- [REQUIRED WORK]:
Copy out exactly the lines from the start of the data to the line containing "return float(ground_z(np.array([x]), np.array([y]))[0])". Include both.
*** SUPPLIED DATA ***
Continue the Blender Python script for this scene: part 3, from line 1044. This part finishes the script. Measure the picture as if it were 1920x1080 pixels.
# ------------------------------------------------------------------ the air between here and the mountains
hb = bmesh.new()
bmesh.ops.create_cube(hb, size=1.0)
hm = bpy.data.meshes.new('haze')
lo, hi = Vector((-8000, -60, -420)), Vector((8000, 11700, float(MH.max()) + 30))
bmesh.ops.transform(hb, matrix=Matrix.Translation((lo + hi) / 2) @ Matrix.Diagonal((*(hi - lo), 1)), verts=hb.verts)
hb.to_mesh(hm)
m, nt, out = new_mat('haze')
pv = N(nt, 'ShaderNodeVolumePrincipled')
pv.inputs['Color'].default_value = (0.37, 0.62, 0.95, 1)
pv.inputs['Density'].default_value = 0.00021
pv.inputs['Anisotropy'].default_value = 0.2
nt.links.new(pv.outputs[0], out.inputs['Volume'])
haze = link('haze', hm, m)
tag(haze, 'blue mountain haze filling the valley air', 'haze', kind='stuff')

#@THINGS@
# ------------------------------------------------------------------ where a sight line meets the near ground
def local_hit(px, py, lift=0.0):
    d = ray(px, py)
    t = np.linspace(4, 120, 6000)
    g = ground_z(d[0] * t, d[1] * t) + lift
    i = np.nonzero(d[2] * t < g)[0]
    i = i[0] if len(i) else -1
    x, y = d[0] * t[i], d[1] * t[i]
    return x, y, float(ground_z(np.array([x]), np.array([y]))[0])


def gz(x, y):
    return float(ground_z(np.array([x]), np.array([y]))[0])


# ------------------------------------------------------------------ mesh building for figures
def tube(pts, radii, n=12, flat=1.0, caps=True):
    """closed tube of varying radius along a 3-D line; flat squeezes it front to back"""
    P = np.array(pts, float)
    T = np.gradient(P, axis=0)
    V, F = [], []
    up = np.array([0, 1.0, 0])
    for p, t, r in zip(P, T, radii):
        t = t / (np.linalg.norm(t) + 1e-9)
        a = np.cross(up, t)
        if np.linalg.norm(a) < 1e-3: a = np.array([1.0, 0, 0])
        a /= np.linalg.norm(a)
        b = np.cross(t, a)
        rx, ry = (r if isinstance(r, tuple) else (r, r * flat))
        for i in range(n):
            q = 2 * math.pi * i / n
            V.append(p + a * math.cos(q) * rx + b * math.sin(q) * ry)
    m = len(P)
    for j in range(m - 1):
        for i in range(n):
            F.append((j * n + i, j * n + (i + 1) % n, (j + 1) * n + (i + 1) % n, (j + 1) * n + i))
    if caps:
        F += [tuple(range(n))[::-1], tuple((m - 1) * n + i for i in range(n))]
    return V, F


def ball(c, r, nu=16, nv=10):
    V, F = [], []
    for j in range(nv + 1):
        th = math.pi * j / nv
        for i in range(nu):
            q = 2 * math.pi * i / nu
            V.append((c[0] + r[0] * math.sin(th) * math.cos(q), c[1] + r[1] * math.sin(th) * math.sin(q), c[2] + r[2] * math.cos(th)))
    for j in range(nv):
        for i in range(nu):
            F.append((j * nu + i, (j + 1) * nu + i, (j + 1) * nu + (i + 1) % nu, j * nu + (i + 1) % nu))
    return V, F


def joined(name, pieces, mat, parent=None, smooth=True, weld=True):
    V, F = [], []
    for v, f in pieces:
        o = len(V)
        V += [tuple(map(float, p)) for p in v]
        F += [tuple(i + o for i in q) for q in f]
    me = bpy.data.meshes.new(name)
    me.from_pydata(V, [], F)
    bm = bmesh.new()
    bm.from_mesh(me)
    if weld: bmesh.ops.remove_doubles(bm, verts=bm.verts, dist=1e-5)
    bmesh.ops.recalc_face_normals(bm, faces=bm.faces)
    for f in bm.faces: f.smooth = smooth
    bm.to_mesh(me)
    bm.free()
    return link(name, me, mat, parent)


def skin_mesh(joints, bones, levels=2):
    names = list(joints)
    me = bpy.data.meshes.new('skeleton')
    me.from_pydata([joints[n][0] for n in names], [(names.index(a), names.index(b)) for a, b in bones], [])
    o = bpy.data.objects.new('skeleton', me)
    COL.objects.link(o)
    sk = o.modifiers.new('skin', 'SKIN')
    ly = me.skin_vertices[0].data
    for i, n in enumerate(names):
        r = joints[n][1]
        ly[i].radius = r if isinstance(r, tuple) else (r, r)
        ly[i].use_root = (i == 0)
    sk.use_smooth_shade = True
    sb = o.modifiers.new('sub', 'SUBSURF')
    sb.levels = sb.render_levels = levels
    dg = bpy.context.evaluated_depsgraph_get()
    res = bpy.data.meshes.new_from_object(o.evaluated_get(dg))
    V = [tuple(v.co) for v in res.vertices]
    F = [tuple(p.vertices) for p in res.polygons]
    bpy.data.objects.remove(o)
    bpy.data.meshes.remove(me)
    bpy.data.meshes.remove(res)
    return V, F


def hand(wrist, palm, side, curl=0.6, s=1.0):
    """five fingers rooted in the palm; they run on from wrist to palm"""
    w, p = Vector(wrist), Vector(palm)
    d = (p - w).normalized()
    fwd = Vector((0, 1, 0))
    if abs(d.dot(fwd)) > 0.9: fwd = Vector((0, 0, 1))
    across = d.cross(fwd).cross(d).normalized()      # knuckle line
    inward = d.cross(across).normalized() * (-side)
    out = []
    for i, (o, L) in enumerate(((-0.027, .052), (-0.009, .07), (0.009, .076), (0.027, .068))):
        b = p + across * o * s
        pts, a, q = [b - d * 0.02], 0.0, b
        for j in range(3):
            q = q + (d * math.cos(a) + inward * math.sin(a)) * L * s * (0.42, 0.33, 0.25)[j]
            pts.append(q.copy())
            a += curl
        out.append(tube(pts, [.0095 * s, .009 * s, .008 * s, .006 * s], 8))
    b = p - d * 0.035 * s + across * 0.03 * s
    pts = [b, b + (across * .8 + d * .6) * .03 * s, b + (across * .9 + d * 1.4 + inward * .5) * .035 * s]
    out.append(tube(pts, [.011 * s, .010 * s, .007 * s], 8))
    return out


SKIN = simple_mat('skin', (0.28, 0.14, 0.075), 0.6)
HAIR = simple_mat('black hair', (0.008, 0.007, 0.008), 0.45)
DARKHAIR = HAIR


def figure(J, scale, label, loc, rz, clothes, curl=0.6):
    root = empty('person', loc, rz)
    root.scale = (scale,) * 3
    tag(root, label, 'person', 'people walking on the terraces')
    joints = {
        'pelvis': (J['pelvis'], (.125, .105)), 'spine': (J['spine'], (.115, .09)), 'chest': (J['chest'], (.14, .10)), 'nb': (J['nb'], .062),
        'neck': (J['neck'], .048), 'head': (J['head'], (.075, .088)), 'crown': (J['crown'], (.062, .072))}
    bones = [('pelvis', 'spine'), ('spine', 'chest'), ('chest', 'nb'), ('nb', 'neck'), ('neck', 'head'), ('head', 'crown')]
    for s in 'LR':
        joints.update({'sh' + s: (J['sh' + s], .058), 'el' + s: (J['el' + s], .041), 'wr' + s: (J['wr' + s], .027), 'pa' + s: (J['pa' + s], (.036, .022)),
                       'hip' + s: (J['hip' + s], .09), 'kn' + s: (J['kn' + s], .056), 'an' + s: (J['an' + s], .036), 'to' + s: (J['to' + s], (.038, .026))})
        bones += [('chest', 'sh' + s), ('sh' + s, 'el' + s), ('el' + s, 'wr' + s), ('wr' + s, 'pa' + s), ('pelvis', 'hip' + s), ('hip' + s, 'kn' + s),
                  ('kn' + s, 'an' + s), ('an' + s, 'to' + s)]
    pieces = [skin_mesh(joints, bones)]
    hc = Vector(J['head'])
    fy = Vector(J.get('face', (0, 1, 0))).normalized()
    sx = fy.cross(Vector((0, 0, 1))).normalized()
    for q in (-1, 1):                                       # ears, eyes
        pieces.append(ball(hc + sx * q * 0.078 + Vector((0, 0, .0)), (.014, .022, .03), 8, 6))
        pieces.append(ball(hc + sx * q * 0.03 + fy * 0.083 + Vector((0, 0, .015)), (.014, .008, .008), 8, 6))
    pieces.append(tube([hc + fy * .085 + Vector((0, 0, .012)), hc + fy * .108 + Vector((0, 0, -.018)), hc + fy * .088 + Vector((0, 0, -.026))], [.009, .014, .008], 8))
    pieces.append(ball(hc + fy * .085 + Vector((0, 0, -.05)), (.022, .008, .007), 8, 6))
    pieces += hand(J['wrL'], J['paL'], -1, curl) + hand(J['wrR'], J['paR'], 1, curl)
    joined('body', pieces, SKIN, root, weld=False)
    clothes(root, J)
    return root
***
- [RESULT OF THIS EXERCISE]:
Continue the Blender Python script for this scene: part 3, from line 1044. This part finishes the script. Measure the picture as if it were 1920x1080 pixels.
# ------------------------------------------------------------------ the air between here and the mountains
hb = bmesh.new()
bmesh.ops.create_cube(hb, size=1.0)
hm = bpy.data.meshes.new('haze')
lo, hi = Vector((-8000, -60, -420)), Vector((8000, 11700, float(MH.max()) + 30))
bmesh.ops.transform(hb, matrix=Matrix.Translation((lo + hi) / 2) @ Matrix.Diagonal((*(hi - lo), 1)), verts=hb.verts)
hb.to_mesh(hm)
m, nt, out = new_mat('haze')
pv = N(nt, 'ShaderNodeVolumePrincipled')
pv.inputs['Color'].default_value = (0.37, 0.62, 0.95, 1)
pv.inputs['Density'].default_value = 0.00021
pv.inputs['Anisotropy'].default_value = 0.2
nt.links.new(pv.outputs[0], out.inputs['Volume'])
haze = link('haze', hm, m)
tag(haze, 'blue mountain haze filling the valley air', 'haze', kind='stuff')

#@THINGS@
# ------------------------------------------------------------------ where a sight line meets the near ground
def local_hit(px, py, lift=0.0):
    d = ray(px, py)
    t = np.linspace(4, 120, 6000)
    g = ground_z(d[0] * t, d[1] * t) + lift
    i = np.nonzero(d[2] * t < g)[0]
    i = i[0] if len(i) else -1
    x, y = d[0] * t[i], d[1] * t[i]
    return x, y, float(ground_z(np.array([x]), np.array([y]))[0])


def gz(x, y):
    return float(ground_z(np.array([x]), np.array([y]))[0])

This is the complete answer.